Regulating the Selectivity of Nitrate Photoreduction for Purification or Ammonia Production by Cooperating Oxidative Half-Reactions

The removal and conversion of nitrate (NO₃^-) from wastewater has become an important environmental and health topic. The NO₃^- can be reduced to nontoxic nitrogen (N₂) for environmental remediation or ammonia (NH₃) for recovery, in which the tailoring of the selectivity is greatly challenging. Here, by construction of the CuO_x@TiO₂ photocatalyst, the NO₃^- conversion efficiency is enhanced to ∼100%. Moreover, the precise regulation of selectivity to NH₃ (∼100%) or N₂ (92.67%) is accomplished by the synergy of cooperative redox reactions.
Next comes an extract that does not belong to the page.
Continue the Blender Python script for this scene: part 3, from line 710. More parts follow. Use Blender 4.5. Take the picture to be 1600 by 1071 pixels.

It is identified that the selectivity of the NO₃^- photoreduction is determined by the combination of different oxidative reactions. The key roles of intermediates and reactive radicals are revealed by comprehensive in situ characterizations, providing direct evidence for the regulated selectivity of the NO₃^- photoreduction. Different active radicals are produced by the interaction of oxidative reactants and light-generated holes. Specifically, the introduction of CH₃CHO as the oxidative reactant results in the generation of formate radicals, which drives selective NO₃^- reduction into N₂ for its remediation. The alkyl radicals, contributed to by the (CH₂OH)₂ oxidation, facilitate the deep reduction of NO₃^- to NH₃ for its upcycling. This work provides a technological basis for radical-directed NO₃^- reduction for its purification and resource recovery.